About Me

After a career of over 40 years as an academic psychologist, I started a new career as a public historian of Chinese American history that led to five Yin & Yang Press books and over 100 book talks about the lives of early Chinese immigrants and their families operating laundries, restaurants, and grocery stores. This blog contains more research of interest to supplement my books.

3/19/19

Interracial Marriages: V. Some Noteworthy Examples

Interracial marriages from the mid-19th century until the mid-20th century were even less acceptable in China than in the U.S. Relatives of both a Chinese husband and his white wife generally disapproved of such marriages, even to the point of "disowning" them.  Nonetheless, marriages of Chinese men to white American women did occur, although the number is not known.  Given the rejection and disapproval in society toward such unions, one might expect some of these mixed marriages to fail. How many of these marriages "succeeded" or "failed" is not easy to determine.

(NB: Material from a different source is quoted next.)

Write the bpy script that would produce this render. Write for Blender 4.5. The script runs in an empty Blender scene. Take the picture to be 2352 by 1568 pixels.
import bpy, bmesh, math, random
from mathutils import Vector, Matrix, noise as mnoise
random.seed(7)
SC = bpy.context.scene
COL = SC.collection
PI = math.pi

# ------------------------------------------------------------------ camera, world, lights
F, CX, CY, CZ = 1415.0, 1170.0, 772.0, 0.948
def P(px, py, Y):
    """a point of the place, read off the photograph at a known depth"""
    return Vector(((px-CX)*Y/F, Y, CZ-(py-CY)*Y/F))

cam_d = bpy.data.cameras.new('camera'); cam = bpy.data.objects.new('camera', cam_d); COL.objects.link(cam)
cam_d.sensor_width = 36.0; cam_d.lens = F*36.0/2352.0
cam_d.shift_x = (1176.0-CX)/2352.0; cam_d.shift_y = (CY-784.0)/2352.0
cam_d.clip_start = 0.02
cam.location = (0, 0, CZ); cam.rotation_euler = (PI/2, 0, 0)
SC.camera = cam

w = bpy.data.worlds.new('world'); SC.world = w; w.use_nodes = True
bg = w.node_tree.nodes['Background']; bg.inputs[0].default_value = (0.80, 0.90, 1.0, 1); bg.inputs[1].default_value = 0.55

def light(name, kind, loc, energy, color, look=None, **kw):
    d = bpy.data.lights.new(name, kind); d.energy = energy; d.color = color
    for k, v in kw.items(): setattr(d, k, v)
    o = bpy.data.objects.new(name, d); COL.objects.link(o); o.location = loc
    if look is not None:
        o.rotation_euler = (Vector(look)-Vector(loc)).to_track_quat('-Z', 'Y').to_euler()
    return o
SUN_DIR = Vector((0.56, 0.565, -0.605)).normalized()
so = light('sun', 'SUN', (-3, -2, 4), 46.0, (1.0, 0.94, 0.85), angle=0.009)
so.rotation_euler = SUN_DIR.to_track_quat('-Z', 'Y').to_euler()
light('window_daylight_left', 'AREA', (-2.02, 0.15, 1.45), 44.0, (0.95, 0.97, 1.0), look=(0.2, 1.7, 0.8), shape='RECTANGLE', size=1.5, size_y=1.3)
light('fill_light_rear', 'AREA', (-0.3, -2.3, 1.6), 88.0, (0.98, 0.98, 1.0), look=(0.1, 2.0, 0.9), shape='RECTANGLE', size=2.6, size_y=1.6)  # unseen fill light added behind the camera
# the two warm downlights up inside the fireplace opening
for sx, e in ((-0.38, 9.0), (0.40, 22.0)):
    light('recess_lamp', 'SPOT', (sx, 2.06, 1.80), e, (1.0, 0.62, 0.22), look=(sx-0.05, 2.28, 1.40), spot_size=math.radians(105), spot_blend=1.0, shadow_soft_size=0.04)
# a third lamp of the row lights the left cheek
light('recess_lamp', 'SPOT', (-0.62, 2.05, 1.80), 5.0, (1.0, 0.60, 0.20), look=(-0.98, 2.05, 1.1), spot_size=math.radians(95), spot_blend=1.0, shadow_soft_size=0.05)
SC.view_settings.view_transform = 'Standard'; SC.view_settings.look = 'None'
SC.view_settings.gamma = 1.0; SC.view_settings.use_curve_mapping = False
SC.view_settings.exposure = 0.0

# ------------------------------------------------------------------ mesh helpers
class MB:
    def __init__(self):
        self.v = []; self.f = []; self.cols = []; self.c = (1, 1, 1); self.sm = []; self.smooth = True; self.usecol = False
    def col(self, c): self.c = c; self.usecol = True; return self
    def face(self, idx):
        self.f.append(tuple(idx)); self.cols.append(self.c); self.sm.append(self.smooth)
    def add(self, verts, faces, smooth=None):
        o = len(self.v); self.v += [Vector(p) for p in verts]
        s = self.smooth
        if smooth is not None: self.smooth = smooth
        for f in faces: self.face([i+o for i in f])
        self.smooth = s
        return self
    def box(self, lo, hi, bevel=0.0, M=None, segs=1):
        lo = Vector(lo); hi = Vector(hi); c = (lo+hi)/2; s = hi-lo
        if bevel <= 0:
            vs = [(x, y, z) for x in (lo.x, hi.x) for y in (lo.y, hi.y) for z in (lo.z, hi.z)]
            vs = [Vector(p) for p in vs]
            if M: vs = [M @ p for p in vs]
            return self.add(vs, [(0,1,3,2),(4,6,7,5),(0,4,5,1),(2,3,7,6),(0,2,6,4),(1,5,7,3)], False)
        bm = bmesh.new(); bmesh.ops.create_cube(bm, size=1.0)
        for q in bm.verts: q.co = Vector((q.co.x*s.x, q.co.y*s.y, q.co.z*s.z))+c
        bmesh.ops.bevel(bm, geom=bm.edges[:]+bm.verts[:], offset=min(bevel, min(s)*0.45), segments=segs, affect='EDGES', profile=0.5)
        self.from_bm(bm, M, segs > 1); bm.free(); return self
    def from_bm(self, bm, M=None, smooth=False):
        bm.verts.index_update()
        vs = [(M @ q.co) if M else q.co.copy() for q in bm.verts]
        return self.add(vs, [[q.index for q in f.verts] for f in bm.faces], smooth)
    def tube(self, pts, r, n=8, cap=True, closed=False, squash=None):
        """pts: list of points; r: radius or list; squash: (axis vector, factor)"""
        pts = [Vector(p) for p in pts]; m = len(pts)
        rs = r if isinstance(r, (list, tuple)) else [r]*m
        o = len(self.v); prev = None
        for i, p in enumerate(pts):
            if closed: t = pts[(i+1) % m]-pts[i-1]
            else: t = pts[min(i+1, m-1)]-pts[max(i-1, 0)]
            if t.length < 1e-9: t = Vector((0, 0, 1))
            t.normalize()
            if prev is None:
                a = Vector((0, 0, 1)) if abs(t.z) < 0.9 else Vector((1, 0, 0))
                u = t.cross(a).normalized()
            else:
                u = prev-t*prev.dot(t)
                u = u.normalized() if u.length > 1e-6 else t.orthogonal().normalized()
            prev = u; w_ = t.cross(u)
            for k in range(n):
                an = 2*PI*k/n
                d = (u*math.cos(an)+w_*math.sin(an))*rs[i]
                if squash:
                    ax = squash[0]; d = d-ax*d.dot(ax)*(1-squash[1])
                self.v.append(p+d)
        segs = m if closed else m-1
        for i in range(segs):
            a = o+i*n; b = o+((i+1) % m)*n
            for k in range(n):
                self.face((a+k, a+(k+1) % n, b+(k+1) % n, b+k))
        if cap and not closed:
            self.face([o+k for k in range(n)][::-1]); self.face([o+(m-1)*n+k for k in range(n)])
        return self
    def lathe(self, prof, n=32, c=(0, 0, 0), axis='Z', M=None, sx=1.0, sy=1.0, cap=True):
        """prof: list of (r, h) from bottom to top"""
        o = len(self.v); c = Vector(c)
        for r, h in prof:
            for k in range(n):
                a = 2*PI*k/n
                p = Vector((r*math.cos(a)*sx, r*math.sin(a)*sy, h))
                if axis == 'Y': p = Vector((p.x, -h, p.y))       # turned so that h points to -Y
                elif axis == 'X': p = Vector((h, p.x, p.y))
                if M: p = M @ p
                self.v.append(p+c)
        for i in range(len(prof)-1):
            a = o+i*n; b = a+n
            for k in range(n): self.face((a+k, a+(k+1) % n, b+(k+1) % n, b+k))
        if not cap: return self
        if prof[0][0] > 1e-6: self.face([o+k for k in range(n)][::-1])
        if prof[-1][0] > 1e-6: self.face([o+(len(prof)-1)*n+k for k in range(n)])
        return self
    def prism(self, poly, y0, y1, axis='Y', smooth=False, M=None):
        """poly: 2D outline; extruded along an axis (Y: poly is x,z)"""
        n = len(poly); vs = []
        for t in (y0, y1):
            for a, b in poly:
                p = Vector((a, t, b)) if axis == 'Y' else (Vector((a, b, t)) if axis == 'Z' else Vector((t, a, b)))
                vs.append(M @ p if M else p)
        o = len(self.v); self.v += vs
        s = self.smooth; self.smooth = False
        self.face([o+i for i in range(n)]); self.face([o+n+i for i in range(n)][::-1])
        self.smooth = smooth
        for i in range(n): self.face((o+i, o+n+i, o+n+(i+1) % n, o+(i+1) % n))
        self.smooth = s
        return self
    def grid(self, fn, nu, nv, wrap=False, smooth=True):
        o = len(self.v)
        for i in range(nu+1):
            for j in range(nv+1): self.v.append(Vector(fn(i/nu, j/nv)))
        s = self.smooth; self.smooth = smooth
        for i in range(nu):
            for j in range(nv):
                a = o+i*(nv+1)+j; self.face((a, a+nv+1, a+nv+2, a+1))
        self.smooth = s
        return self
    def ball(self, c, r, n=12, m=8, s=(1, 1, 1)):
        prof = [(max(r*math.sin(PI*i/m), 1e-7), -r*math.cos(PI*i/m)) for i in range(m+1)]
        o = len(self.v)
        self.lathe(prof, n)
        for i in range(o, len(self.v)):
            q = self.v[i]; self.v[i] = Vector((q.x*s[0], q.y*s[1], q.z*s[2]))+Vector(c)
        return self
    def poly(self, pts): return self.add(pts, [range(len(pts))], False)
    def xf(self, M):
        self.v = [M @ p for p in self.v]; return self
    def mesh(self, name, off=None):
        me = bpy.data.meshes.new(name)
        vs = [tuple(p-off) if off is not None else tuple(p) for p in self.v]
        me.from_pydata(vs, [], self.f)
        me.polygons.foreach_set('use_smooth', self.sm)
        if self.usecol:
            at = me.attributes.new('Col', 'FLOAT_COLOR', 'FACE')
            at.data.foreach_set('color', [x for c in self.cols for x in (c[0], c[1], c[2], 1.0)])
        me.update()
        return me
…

Jocelyn Eisenberg, married to a Chinese graduate student, Jun Yu, is a writer and blogger who focuses on contemporary marriages between Chinese men and white women, describes six white women from the past who married Chinese men where details of their marriages have been documented in memoirs or films:

Louise Van Arnam Huie. Call Louise the “greatest” on this list of the yangxifu of the past — she fell in love with a Chinese man in 1889 (Huie Kin, a young minister who founded New York City’s first Chinese Christian Church and later shared his experiences in a book titled Remembrances). They left behind more than just many descendants, as this NPR story notes:
The descendants of the Huie Kin family still have regular family reunions in the US, showing the love continues.

Letticie See. Letticie — also called Ticie — had some serious grit. Sure she boarded a train, with just a bag to her name, at 18. But more importantly, she talked (and even demonstrated) her way into a job at Fong See’s factory in Chinatown, which began a professional — and romantic — partnership that lasted decades. The couple married in 1897, though their union was never recognized during their lifetime because of anti-miscegenation laws. Read about Ticie and her descendants in the book On Gold Mountain by Lisa See.
Mae Franking. Mae could have been just another Midwestern Scotch-Irish girl in Michigan — but then she met Tiam in 1907 when she was just 17, and something changed. Not right away, though. Mae first became friends with Tiam, and eventually opened herself up to a controversial relationship and marriage (the latter denounced in racist articles that ran in Ann Arbor and Detroit). Still, Mae chose him, chose to move with him to Shanghai in the early years of the Republic, and even chose to become a good Chinese wife in the eyes of his family. Tragic events forced her return to Michigan after several years (read Mae Franking’s My Chinese Marriage to find out why).

Grace Divine Liu. Grace came from a conservative Tennessee background, but bucked all family expectations by falling for Liu Fu-Chi, a Chinese man she met while studying opera singing in New York City. She eventually married him in the city 1932, against the wishes of her family, and later settled with him in Tianjin. Anyone with a passing knowledge of Chinese history will see the dates on her book — 1934 to 1974 — to know there’s some serious drama in this story. War. Harassment. Prison. But she stayed in China. Now that’s courage and, dare I say, grace. Read about it in Grace: An American Woman in China, 1934-1974
Gertrude Wagner-Du. When Gertrude saw Du Chengrong at a skating rink in Vienna in 1933, it really was love at first sight. She later traveled alone to Shanghai just to be with him — despite her disapproving parents — and married him in 1935 at a hotel next to Hangzhou’s West Lake. Sigh.
But China’s tumultuous history interrupted their happily ever after, from war with Japan to the Cultural Revolution. She could have easily fled to Vienna, but instead stayed in China out of love for her husband.
Gladys Yang. She married scholar Yang Xianyi in 1941, and the two formed one of the most famous pairs of translators, producing renowned English versions of classic Chinese literature, from A Dream of Red Mansions to Lu Xun’s stories. People say Gladys truly loved China, a love that sustained her through some of the darkest times of modern Chinese history (she stayed there with her husband from 1941 until her death in 1999). This quote from her husband couldn’t have said it better:
“She wanted to live a Chinese life and even after being in jail she still decided to stay in China,” said her husband, who added: “She regretted her son’s death, although otherwise, I don’t believe she regretted anything.”
Read their story in White Tiger: An Autobiography of Yang Xianyi. Also, see this appreciation from Black and White Cat, who apparently once had Gladys’ sofa!